(Editor’s note: The following unpublished story was written in 2015, when Caruso VP Rick Lemmo was mentioned in an article in the L.A.Times about the closing of the Glendale Farmers Market. Lemmo is now the 2018 president of the board of directors for the Glendale BID, the Downtown Glendale Association. His son, Nick, is the contact person for that BID [Business Improvement District] and also sits on the Glendale Chamber of Commerce Board.)
Glendale Farmers Market on Hold
The Glendale Farmers Market, which opened in 1992 on the 100 block of N. Brand Boulevard and was relocated to a church parking lot off Maryland Avenue in January 2014, closed in November.
The market’s original location was within walking distance of the Americana at Brand shopping mall, owned and operated by Caruso Affiliated since 2008.
Rick Lemmo, a senior VP at Caruso Affiliated who also serves as president of the Downtown Glendale Association (a business improvement district), said in an L.A.Times article about the market in early January that the association was studying a new location and hoping to reopen in April.
“We never lost money,” Christopher Nyerges, who operated the farmers market for 13 years on Brand, told this editor, formerly of the Palisades News.

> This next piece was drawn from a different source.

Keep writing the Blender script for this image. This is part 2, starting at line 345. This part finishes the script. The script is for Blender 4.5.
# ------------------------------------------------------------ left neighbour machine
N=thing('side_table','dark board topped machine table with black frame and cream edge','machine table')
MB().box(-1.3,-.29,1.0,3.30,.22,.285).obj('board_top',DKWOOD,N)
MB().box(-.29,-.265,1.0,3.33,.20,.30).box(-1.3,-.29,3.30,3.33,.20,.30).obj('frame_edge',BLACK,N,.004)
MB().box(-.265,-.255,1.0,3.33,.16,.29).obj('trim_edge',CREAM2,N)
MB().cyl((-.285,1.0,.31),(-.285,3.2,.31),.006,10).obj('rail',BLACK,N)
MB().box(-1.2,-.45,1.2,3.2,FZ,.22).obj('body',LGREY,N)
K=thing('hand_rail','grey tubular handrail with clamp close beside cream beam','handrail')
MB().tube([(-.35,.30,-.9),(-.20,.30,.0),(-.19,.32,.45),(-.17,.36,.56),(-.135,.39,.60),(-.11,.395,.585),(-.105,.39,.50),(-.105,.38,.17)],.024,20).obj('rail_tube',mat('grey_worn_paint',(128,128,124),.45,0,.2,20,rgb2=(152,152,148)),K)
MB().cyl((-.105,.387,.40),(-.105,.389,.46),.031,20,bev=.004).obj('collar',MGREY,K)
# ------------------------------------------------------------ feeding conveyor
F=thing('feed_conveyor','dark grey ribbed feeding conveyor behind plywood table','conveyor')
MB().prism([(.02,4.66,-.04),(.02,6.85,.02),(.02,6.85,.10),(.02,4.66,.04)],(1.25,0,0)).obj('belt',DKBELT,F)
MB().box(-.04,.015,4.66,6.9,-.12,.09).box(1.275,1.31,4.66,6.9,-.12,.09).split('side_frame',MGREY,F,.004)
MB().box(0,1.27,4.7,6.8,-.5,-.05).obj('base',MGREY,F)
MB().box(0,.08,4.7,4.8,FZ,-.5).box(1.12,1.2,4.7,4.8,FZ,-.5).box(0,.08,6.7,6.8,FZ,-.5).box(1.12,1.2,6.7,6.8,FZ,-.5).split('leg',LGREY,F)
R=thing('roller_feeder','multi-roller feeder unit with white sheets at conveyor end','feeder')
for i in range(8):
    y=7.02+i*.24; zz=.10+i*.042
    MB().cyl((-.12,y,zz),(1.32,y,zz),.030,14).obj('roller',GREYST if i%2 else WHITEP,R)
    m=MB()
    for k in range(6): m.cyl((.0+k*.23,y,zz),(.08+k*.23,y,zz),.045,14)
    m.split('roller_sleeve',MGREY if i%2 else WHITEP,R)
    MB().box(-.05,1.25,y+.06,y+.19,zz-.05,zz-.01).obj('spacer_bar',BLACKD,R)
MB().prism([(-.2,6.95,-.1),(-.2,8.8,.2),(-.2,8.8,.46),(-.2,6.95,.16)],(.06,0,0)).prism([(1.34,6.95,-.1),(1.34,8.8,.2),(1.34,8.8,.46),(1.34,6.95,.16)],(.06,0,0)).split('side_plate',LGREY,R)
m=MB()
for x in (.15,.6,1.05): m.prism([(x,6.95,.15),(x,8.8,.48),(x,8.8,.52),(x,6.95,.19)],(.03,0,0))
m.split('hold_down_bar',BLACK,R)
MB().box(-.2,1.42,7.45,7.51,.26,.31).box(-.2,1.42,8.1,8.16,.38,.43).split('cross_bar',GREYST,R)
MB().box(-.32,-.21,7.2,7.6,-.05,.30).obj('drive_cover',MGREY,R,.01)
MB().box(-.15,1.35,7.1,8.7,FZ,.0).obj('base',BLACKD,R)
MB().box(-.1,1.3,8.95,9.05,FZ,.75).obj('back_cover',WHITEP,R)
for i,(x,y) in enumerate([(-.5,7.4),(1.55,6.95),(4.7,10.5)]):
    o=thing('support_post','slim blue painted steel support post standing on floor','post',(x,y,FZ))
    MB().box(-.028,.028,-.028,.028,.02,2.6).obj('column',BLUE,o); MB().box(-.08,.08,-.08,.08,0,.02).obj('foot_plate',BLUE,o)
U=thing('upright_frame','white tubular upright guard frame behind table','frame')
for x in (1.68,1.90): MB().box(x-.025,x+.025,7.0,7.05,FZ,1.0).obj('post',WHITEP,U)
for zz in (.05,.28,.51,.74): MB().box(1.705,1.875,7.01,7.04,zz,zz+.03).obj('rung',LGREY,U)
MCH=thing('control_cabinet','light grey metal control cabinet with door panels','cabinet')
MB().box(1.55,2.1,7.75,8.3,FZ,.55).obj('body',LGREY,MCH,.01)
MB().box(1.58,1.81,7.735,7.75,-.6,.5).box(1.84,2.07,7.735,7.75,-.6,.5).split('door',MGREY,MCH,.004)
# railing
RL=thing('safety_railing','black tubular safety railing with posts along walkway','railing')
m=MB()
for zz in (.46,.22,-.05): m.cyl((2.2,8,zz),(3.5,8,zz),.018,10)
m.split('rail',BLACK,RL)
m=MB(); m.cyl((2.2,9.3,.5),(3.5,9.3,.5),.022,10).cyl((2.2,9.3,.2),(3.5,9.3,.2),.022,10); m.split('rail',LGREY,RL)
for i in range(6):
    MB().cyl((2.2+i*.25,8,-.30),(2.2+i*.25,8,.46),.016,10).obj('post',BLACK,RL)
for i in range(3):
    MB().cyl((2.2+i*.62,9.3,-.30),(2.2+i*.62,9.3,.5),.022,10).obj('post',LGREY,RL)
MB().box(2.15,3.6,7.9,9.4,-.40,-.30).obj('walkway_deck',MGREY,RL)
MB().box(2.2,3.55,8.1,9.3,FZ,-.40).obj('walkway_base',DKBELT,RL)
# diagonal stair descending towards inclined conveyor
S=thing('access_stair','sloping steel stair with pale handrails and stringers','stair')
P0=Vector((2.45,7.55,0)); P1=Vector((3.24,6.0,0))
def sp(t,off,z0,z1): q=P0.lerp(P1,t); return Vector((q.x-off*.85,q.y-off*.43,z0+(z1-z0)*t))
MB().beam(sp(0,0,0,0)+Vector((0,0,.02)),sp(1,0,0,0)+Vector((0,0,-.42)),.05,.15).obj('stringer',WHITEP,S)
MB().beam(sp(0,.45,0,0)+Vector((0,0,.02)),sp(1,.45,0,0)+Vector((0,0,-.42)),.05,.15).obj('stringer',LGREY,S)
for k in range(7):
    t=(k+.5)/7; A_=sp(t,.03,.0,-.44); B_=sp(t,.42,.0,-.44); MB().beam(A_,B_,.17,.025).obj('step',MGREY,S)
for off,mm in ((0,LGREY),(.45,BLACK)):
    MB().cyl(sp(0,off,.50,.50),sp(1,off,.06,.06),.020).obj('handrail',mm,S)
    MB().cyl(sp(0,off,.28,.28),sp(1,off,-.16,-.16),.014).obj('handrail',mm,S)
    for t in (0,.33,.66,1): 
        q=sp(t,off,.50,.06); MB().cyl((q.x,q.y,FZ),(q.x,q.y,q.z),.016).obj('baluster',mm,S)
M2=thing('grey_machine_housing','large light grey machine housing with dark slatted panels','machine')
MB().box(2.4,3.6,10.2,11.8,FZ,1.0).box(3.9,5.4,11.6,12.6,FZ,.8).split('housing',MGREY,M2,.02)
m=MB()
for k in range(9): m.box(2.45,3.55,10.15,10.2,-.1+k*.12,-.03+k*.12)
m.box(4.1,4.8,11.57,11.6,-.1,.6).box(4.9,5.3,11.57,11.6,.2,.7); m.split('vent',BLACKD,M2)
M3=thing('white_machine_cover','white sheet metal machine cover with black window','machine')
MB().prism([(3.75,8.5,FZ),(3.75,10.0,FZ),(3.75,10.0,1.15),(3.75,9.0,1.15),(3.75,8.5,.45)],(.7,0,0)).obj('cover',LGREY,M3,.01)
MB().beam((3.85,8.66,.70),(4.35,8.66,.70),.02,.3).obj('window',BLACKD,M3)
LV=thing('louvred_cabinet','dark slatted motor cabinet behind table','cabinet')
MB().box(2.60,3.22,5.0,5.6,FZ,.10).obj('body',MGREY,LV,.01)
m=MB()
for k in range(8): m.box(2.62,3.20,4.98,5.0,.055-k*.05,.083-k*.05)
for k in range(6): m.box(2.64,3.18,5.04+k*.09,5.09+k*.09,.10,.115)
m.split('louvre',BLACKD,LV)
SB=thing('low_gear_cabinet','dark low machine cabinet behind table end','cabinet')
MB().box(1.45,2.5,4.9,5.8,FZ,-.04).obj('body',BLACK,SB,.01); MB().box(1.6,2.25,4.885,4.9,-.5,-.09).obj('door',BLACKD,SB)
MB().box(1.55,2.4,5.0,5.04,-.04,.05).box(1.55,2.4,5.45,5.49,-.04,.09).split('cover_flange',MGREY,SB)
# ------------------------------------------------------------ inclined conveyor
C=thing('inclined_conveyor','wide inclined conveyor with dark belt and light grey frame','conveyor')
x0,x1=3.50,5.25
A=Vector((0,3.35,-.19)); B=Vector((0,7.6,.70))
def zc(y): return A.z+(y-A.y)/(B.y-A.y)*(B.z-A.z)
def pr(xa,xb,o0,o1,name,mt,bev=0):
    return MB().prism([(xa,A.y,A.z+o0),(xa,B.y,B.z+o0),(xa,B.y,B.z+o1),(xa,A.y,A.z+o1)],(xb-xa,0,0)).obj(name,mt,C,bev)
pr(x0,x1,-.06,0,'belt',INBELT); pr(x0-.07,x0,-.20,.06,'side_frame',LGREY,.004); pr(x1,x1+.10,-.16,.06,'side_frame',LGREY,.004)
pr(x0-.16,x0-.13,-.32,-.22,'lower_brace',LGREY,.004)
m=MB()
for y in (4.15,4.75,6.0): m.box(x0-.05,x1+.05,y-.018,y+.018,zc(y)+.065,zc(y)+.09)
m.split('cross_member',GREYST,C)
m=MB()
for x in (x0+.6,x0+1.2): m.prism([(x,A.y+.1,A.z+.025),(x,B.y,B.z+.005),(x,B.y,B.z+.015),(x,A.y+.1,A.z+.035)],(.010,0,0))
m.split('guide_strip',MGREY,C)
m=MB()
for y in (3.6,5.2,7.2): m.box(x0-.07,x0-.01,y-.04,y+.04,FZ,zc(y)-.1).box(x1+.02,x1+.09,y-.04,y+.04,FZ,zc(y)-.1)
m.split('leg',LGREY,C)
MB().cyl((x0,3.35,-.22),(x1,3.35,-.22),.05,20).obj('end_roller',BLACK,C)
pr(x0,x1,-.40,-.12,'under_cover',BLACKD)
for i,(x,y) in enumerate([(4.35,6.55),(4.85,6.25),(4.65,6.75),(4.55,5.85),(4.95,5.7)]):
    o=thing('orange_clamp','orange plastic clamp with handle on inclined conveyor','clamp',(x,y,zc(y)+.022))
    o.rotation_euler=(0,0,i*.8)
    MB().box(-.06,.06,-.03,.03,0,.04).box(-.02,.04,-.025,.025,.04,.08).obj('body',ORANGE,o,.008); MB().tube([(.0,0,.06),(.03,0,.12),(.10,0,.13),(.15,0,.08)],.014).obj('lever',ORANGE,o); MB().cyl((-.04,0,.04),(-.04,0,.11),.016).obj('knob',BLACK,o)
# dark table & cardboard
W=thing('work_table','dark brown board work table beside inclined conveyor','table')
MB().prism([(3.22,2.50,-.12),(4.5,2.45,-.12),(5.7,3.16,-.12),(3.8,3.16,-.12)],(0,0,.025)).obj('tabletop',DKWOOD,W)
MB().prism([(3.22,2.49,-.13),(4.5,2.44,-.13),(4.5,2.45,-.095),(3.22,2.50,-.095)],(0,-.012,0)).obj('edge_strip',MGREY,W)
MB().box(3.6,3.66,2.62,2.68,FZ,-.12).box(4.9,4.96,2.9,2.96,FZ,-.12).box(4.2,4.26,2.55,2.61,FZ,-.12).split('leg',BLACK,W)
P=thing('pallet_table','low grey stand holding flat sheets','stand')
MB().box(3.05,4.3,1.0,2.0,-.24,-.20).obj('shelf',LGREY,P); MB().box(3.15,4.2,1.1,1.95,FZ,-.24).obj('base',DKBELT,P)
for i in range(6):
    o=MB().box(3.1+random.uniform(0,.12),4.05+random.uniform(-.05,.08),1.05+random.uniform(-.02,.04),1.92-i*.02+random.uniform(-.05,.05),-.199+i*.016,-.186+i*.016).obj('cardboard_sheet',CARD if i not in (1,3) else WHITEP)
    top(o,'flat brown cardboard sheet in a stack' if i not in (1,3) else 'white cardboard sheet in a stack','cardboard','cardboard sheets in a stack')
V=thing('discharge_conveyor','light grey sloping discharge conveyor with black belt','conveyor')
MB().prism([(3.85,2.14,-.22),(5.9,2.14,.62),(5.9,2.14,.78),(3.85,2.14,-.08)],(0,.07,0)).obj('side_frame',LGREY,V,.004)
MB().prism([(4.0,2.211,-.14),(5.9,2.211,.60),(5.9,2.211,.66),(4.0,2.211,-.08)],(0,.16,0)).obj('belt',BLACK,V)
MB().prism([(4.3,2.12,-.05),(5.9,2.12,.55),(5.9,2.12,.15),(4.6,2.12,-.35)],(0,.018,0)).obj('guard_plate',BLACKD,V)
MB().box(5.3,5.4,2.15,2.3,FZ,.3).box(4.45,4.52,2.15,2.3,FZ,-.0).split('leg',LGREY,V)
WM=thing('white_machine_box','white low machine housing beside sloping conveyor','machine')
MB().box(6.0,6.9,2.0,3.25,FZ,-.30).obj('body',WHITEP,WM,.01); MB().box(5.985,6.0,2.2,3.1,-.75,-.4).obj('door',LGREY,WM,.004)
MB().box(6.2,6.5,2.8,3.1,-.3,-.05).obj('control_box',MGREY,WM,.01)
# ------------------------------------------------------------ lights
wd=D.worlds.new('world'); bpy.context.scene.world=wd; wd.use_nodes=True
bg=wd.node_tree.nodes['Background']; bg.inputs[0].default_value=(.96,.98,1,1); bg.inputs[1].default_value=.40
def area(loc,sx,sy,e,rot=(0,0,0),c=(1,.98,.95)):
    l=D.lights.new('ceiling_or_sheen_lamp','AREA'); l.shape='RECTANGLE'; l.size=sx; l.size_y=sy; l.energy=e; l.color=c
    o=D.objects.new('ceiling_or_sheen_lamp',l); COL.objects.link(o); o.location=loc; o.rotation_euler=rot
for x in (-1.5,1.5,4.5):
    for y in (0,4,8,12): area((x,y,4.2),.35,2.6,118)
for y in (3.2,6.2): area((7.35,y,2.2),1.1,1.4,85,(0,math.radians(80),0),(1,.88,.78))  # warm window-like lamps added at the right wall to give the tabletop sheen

The BID took over the market in 2013 and Nyerges was replaced.
“Farmers markets should be like yard sales–they need to be in plain view,” Nyerges said. “It was the ideal location on Brand Boulevard.” The market operated every Thursday from 9:30 a.m. to 1:30 p.m.
Nyerges predicted that the new location would fail because it was hidden away. But, he says, he was told by a BID member that the market was going to be moved off Brand because it was “dirty-looking.”
The official press release said the move was made “to give the market its own dedicated space so that it can expand its offerings to include prepared food options and more organic produce to attract more lunchtime business.”
Nyerges said that in January 2014, before the market opened in the new location, farmers were told they were going to have to sign new agreements and would have to pay a higher percentage and a flat fee.
Carole Gallegos was brought into run the farmers market, which initially increased in size. One newspaper article noted the increase in vendors was mostly in prepared foods and crafts. According to Gallegos, merchants selling produce paid 7 percent of their income to cover their booth costs, while vendors selling other kinds of products paid 12 percent.
The farmers market was renamed “The Downtown Glendale Market” and the goal was to have as many as 75 vendors. When it opened, all of the vendors wore aprons with the market’s emblem and had blue-and-white checked tablecloths at their stands.
The BID association spent $60,000 taking out ads and producing fliers to promote the market. But, according to the Glendale News-Press, by August 2014, only 18 vendors remained.
A new location, Chess Alley, has been suggested by the BID, another location Nyerges dismisses.
“That idea was floated a few years back. I went in there with measuring tape and prepared a report to the City board, and the numbers showed it would not work, unless you wanted a very tiny market,” Nyerges said. “Plus, farmers could not get trucks in there, so every farmer would have to dolly their stuff in and then dolly it all back. When I polled the farmers, only one said he’d do it.”
Nyerges thinks the real problem is that urban businessmen don’t understand farmers.
“These are real farmers who actually grow food,” he said. “You must have respect for farmers to operate this sort of business successfully. In other words, I worked for the farmers and the farmers worked for the people.”
Although the Glendale Farmers Market was unsuccessful under the Downtown Glendale Association’s leadership, the L.A. Times story stated: “Lemmo said placing trees and planters along Brand Boulevard and deploying downtown ambassadors—people outfitted in blue shorts and light-colored caps who sweep the sidewalks and give directions—were two of the association’s significant achievements this past year.”
In 2015, Liz Jaeger of Caruso Affiliated was asked if the Swarthmore Farmers Market would remain open during remediation and construction. “Yes,” was the answer.
She was asked, “Once construction is completed in 2017, will the farmers market remain on Swarthmore in its current location?” The News never received a reply and Jaeger left her job at Caruso, shortly after City approval was received for the project.
Circling the News wrote Caruso spokesperson Mary Fontimallas on November 5, 2018 to ask when and if the Farmers Market would reopen on Swarthmore, but have not yet received a response.
Word circulating in Palisades is that Antioch St is being considered as the new location for the farmers market, which would bring it back to the previous size it was on Swarthmore. I suggested the Antioch location to a Chamber board member on Sept 22 during the grand opening of Palisades Village. Since then, comments on Nextdoor.com have shown support for moving the market to Antioch. The main question remains whether Palisades Elementary will allow their parking lot on Via de la Paz to be used on Sundays 7am-3pm.
Thank you, Sue, for this history of the Farmer’s Market business.
I would like the Farmer’s Market to either remain at Palihi, or to move to Antioch, IF the businesses along that street would not be negatively affected. Parking remains a problem no matter where it is located. Luckily, many of us can just walk there. I would NOT like it to be moved onto Caruso’s project.
I think Antioch would be a good location and a reason for many people to return to the “old market”.